Haverá algum aumento no preço dos livros de fichas para compensar a perda do mercado?
Não. Não é por aí.
Será onde?
Até agora, o Governo discutia com os editores os preços dos manuais numa lógica que eram as famílias que compravam. A discussão dos preços era muito difícil mas, tinha esses pressupostos. E por várias vezes, duas pelo menos, os editores aceitaram congelar os preços sem grande dificuldade. Agora, a partir do momento em que o Estado diz, vou comprar os livros, o mercado já não é o mesmo. Já não estamos a falar das famílias, estamos a falar do Estado, já não estamos a falar da compra anual, estamos a falar de outro nível de compra que ainda não sabemos qual é. Por isso, teremos de fazer contas entre nós e o Estado e ver quais são os preços adequados.
Haverá novas negociações?
Sim, com certeza.
Já falaram sobre isso com o ME? Já há alguma reunião agendada?
Estamos a aguardar. Mas o ME já sabe que vamos ter de conversar sobre os preços. Porque os pressupostos que estão na Convenção foram alterados por opção do Governo.
Ponderam avançar com algum boicote ou protesto para tentar travar este sistema dos empréstimos?
Neste momento, não nos passa pela cabeça qualquer medida a não ser sensibilizar o Governo e defender os nossos legítimos interesses, se necessário nas vias judiciais. O país tem leis que chegue.
Porquê vias judiciais?
Falo em vias judiciais no que toca, por exemplo, aos preços. Caso não haja acordo terá de ser o tribunal a decidir quais serão os preços, ou a Autoridade para a Concorrência ou a Direção Geral Europeia da Concorrência a decidir quais são as regras de concorrência que este mercado terá que ter. Recorreremos às entidades adequadas e necessárias. Mas não nos passa pela cabeça fazer qualquer boicote. Os alunos nem os professores têm culpa de alguma divergência entre os editores e o Governo. Enquanto tivermos dinheiro vamos fazer os livros.
E a revisão dos preços será para entrar em vigor já no próximo ano letivo?
A revisão do preço já deveria ter sido feita este ano para o 1.º ano. O Governo fez um acordo com os editores e quando mudou as regras [distribuiu gratuitamente os livros] os preços deveriam ter sido revistos porque as condições alteraram-se. Devíamo-nos ter sentado de imediato e falar sobre isso. Não há pressa mas obviamente que teremos que encontrar uma solução.
O acordo está em vigor desde março e define o aumento dos manuais. É para manter?
Essa Convenção é por dois anos. Os preços estão congelados este ano e serão atualizados pela taxa de inflação do próximo ano, que será de 0,87% ou seja inferior a 1%. E isso certamente que se vai manter para todos os livros do 5.º ao 12.º ano. Para os do 1.º ciclo que o Governo decidiu alterar as condições de mercado, vamos ter de os rever.

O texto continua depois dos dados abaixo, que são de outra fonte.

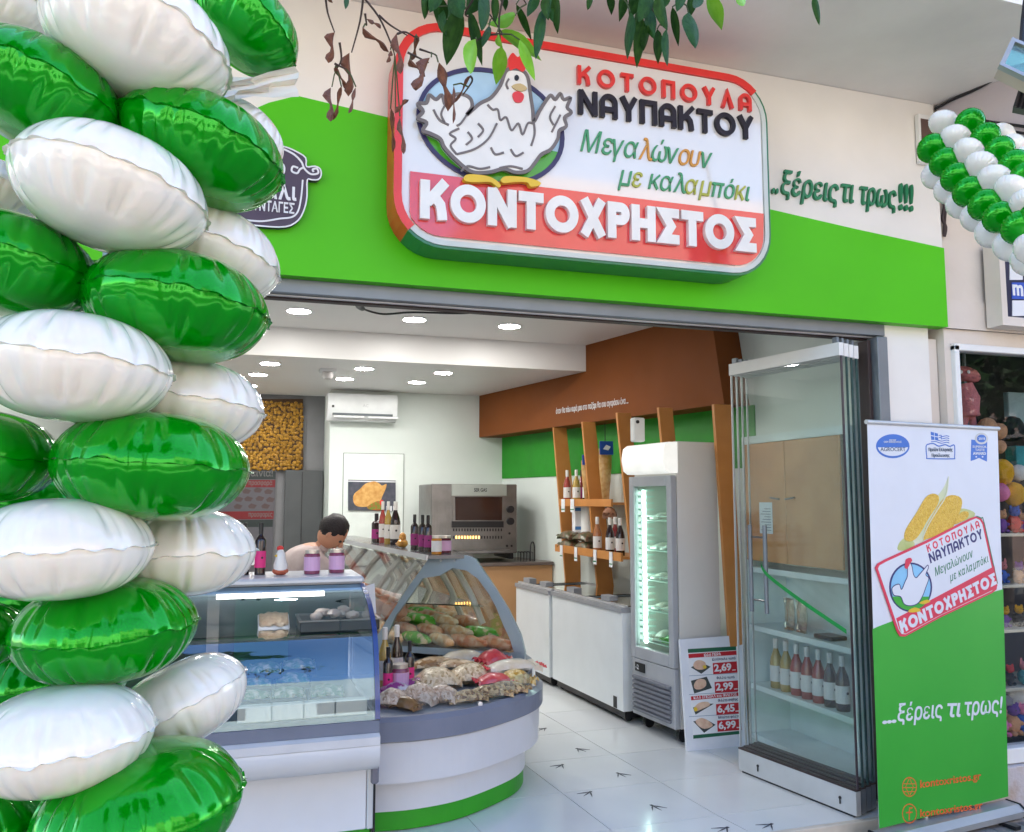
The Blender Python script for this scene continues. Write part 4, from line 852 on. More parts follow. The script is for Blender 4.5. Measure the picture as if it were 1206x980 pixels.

Como foram as negociações da Convenção?
Foram difíceis. Foram muito difíceis. Aliás, essas negociações começaram em maio do ano passado e o anterior Governo não quis fechar a Convenção antes das eleições. Reunimos em janeiro e foram negociações difíceis em quatro, cinco ou seis reuniões. Em março fechámos as negociações com o congelamento e a Convenção é para dois anos.
Qual era a vossa proposta para a revisão dos preços?
(risos) Não vou aqui divulgar as negociações. Não me parece que, nesta fase, seja adequado fazê-lo.
Admitiam reduzir o preço dos manuais?
A proposta que partiu dos editores foi de fazer uma reanálise e um equilíbrio dos preços. O 1.º ciclo teria que subir significativamente e os outros ciclos seriam revistos e algumas disciplinas seriam harmonizadas. Haveria livros a descer e livros a subir. O Governo não quis fazer esse trabalho e o que resultou das negociações foi o congelamento este ano e a atualização com a inflação no próximo ano.